Charles Oakley has taken his feud with Patrick Ewing public again, saying this week that their relationship is beyond repair and calling the former Knicks star a coward. Oakley said the split has deepened over the years, but the latest blast landed now, in the middle of the NBA Finals, when the old Knicks ties have been pulled back into view.
Oakley, who played for the New York Knicks from 1988 to 1998, said he and Ewing were teammates for 10 years and that was why the silence hurt. He said the last straw came when Ewing saw him in Cleveland and did not speak, even though Ewing had been to his mother's house many times. “For Patrick not to be man enough to come and talk to me after having his back for 10 years, he's a coward,” Oakley said.

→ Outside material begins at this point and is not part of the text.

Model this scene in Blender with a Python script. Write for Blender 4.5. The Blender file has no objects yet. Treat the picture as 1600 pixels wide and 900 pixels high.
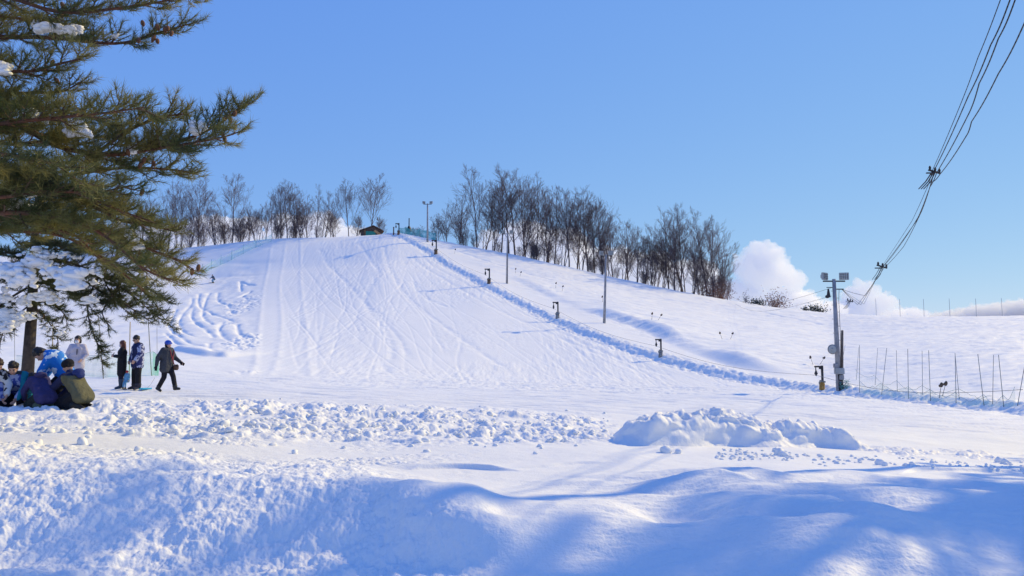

The dispute matters now because Oakley is barred from Madison Square Garden and cannot attend the Knicks' home games during the Finals because of his feud with James Dolan. With New York's title chase still alive, Oakley has been kept outside the building while one of the franchise's most visible former players turns his anger toward another.
Adam Silver has tried to calm the situation, saying he and Michael Jordan tried to broker peace between Oakley and Dolan, but that the effort failed and the matter is now tied up in litigation. That leaves Oakley and Ewing in a familiar but uglier place: former teammates with a long Knicks history, a broken relationship and no sign that either side is ready to fix it.
The next confirmed moment is Friday night, when the NBA Finals resume at Frost Bank Center in San Antonio. Oakley may not be in the arena in New York, but his latest comments ensure the feud around him remains part of the Finals backdrop.